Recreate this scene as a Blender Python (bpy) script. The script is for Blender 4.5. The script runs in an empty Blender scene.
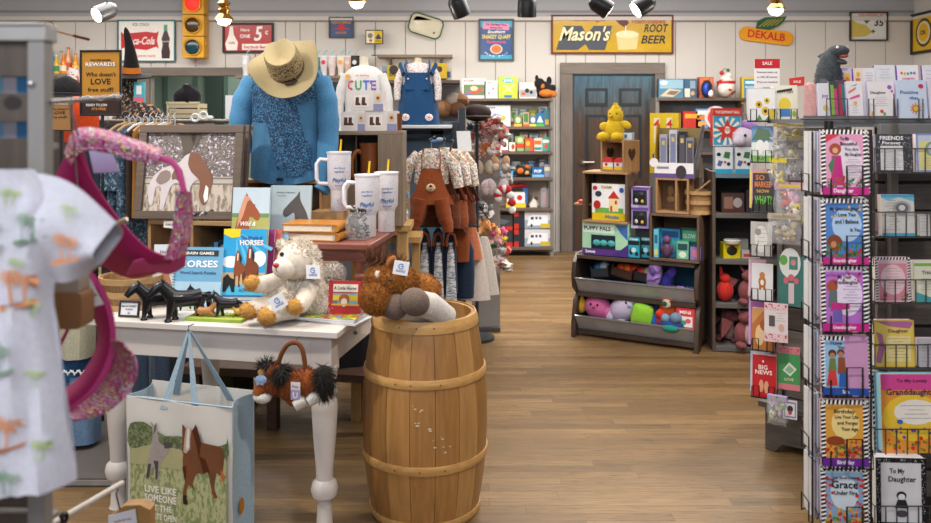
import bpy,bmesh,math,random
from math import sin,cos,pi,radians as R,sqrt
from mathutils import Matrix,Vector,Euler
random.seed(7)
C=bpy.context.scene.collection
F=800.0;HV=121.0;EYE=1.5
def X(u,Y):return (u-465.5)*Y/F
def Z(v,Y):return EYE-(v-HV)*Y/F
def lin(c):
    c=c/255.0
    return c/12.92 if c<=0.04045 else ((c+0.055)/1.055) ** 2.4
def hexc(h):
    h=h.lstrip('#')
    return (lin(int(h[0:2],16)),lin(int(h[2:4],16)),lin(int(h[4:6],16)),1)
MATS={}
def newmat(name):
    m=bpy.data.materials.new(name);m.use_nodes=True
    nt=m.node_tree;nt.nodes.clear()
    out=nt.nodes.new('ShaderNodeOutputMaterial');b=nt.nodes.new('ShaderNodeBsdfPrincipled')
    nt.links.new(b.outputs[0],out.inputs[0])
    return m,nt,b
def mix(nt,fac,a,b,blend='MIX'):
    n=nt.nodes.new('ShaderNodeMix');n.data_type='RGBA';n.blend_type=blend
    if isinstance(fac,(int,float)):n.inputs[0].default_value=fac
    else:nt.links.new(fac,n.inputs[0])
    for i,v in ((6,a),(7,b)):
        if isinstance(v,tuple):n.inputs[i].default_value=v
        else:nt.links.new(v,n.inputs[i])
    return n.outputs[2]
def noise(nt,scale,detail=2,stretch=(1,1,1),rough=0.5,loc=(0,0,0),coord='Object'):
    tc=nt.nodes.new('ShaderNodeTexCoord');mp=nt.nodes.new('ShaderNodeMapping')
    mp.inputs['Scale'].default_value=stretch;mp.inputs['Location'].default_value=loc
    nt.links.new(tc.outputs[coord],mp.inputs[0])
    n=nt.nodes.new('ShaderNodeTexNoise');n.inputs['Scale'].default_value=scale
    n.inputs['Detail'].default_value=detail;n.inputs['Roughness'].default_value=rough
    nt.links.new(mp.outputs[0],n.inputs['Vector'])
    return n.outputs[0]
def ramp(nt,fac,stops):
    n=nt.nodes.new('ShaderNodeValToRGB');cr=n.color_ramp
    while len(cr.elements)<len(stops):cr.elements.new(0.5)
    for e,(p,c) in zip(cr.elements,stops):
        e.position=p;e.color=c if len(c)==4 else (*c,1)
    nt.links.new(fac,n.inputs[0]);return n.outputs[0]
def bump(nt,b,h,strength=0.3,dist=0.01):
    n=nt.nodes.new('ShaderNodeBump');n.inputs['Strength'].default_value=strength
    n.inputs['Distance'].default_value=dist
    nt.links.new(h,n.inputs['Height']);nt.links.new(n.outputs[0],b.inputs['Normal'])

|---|

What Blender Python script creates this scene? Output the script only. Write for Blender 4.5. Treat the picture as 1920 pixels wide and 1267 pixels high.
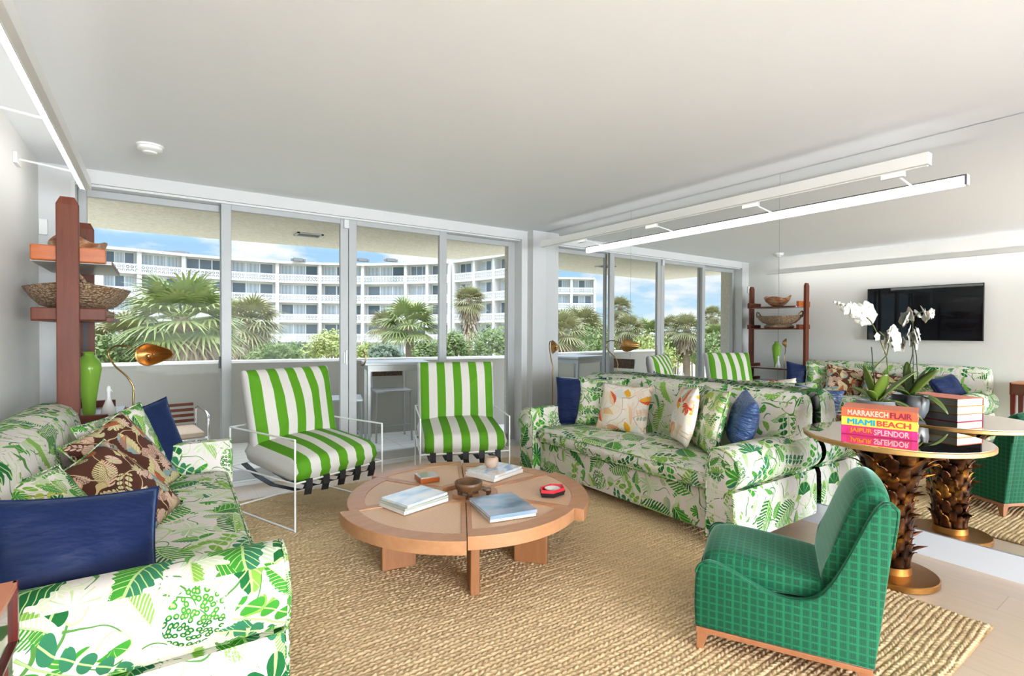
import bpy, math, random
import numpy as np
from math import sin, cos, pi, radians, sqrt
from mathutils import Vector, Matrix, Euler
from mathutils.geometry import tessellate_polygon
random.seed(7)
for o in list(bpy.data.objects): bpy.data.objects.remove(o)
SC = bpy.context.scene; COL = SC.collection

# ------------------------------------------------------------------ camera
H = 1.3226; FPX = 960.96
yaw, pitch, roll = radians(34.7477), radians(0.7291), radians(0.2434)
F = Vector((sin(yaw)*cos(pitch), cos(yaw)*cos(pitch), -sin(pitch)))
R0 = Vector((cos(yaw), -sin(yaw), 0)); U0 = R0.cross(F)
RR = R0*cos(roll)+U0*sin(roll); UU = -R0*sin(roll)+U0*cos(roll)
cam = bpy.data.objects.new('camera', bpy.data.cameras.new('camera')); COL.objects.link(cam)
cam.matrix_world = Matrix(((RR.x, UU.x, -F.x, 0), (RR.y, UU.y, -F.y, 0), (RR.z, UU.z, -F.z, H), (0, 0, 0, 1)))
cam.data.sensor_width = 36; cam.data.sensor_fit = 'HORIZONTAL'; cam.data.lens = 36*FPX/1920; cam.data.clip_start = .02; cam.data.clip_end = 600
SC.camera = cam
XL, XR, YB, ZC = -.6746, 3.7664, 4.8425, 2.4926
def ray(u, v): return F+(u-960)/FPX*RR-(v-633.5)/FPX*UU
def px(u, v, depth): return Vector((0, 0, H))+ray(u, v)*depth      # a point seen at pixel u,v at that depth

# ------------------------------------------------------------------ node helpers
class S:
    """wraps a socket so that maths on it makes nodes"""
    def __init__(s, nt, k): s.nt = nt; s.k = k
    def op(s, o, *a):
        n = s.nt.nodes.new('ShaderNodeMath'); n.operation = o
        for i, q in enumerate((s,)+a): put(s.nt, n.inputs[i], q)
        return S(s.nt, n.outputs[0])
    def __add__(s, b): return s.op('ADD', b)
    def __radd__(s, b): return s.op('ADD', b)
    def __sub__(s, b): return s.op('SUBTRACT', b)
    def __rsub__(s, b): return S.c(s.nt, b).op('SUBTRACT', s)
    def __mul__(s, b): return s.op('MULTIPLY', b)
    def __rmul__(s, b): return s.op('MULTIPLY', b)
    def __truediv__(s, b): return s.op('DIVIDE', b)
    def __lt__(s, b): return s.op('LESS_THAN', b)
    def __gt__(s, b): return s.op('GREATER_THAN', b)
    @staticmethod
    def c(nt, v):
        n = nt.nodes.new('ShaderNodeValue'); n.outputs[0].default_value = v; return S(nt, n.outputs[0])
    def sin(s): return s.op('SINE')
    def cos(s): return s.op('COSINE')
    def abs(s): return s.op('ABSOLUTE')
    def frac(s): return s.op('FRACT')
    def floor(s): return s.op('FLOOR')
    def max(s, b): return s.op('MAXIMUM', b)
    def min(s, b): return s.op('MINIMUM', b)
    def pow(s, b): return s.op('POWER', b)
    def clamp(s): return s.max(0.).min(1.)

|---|

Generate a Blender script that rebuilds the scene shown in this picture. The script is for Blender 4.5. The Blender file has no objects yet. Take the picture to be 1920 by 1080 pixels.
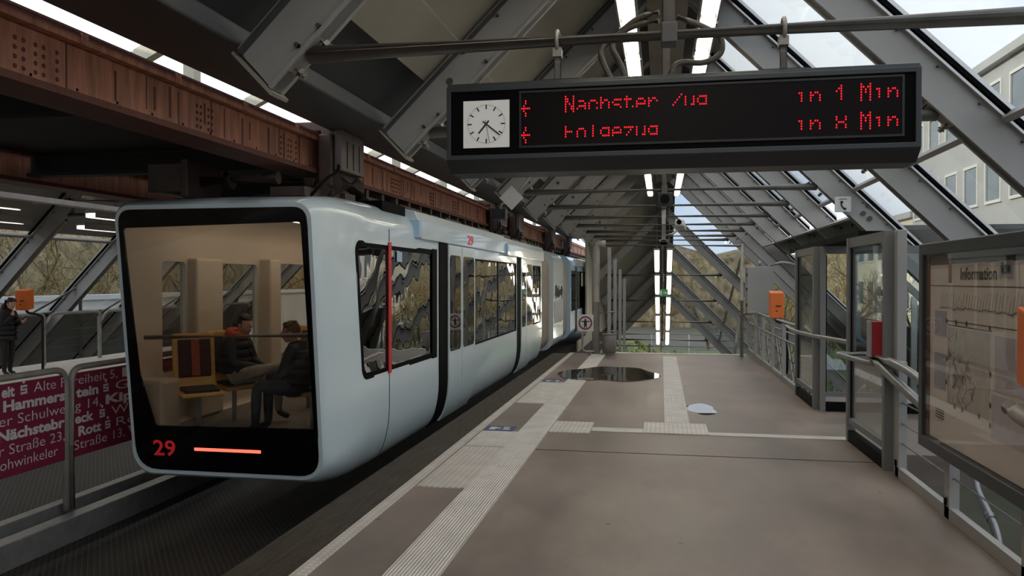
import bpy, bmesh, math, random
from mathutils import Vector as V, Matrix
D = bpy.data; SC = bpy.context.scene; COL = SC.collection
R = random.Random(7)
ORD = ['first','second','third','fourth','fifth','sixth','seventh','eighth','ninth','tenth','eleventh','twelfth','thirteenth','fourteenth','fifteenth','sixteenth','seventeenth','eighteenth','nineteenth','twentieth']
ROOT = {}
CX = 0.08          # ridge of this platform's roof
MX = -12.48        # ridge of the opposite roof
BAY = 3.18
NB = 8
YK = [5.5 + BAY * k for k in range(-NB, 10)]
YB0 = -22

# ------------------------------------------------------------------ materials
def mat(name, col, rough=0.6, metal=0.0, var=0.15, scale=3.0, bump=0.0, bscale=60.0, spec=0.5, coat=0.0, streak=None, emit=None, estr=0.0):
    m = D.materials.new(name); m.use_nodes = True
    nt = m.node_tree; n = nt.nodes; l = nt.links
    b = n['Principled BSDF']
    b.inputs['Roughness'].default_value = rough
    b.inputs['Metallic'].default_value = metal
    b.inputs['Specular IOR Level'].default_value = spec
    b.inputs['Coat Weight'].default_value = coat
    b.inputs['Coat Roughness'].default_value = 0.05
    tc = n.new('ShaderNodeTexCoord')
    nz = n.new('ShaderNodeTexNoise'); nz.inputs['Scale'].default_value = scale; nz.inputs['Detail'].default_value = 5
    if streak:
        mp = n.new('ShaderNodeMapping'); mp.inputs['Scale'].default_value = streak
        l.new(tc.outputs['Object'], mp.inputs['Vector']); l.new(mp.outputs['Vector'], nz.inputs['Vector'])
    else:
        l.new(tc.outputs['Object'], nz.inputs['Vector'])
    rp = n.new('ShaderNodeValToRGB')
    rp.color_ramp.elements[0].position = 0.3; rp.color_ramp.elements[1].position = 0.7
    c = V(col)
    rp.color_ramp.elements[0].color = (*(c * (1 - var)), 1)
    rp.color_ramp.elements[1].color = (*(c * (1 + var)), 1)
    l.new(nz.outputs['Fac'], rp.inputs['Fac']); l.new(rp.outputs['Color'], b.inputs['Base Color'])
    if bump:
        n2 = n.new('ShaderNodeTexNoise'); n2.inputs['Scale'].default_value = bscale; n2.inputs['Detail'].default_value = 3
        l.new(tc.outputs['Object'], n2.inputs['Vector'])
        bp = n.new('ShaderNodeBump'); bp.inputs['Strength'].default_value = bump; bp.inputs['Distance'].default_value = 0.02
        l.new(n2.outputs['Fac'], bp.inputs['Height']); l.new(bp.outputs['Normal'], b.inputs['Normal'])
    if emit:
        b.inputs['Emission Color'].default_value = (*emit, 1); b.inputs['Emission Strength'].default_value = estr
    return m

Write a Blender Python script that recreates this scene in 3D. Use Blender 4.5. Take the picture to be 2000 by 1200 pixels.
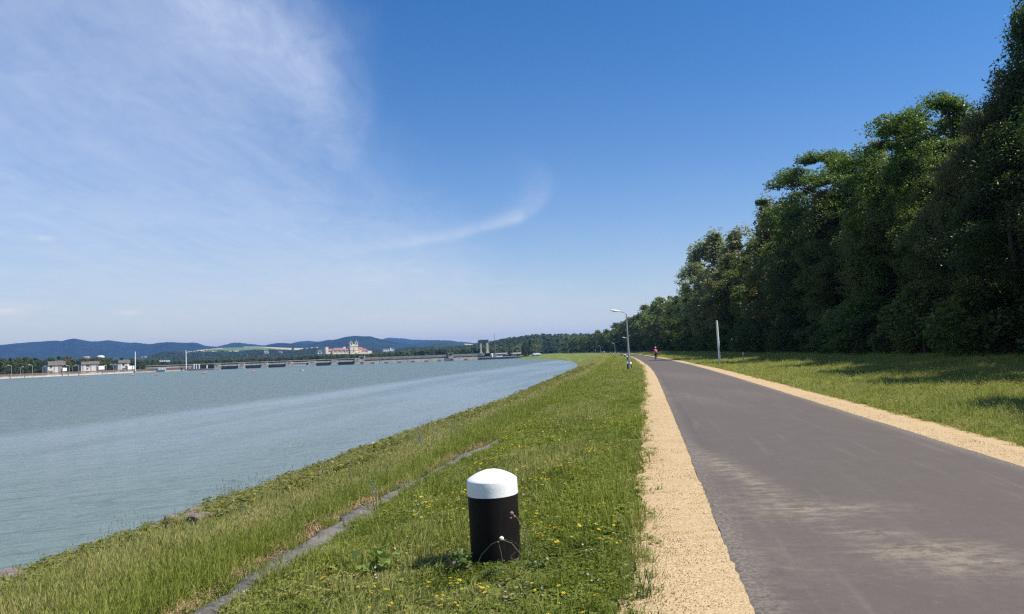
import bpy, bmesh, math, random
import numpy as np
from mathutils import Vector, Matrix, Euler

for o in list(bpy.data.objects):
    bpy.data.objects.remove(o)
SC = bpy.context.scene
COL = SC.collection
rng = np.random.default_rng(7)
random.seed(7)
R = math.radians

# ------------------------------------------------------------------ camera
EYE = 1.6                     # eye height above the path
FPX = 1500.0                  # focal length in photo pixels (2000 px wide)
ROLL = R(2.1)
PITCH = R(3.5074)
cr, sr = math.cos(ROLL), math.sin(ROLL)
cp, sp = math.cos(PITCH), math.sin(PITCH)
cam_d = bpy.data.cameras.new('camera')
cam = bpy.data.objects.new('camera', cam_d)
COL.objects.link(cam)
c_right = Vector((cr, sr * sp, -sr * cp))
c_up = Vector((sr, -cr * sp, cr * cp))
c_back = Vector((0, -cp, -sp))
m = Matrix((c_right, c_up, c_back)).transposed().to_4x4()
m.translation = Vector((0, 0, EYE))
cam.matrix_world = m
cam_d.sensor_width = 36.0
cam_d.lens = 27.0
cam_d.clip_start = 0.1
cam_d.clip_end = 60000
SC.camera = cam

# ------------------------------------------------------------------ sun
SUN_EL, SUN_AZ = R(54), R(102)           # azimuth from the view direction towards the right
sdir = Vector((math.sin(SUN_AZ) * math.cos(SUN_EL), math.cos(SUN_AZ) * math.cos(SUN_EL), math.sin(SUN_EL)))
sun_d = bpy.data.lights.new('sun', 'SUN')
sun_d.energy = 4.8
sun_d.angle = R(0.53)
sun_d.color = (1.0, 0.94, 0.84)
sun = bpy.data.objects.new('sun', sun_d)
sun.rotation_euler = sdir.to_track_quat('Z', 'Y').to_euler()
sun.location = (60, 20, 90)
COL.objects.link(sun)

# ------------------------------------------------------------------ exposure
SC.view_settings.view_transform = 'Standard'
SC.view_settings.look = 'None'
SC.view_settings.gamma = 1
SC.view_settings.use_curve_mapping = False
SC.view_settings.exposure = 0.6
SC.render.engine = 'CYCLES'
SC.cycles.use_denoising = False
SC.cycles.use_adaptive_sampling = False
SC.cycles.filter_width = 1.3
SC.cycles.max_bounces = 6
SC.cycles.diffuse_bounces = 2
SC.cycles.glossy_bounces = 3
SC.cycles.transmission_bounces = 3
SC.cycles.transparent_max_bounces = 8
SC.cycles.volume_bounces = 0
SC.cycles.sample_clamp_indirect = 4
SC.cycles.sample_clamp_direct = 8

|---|

__Problem details__: Retype exactly the lines from the one with "Write a Blender" through the one with "R = math.radians", both included, and nothing else; leave out the pictures.

__Result__:
Write a Blender Python script that recreates this scene in 3D. Use Blender 4.5. Take the picture to be 2000 by 1200 pixels.
import bpy, bmesh, math, random
import numpy as np
from mathutils import Vector, Matrix, Euler

for o in list(bpy.data.objects):
    bpy.data.objects.remove(o)
SC = bpy.context.scene
COL = SC.collection
rng = np.random.default_rng(7)
random.seed(7)
R = math.radians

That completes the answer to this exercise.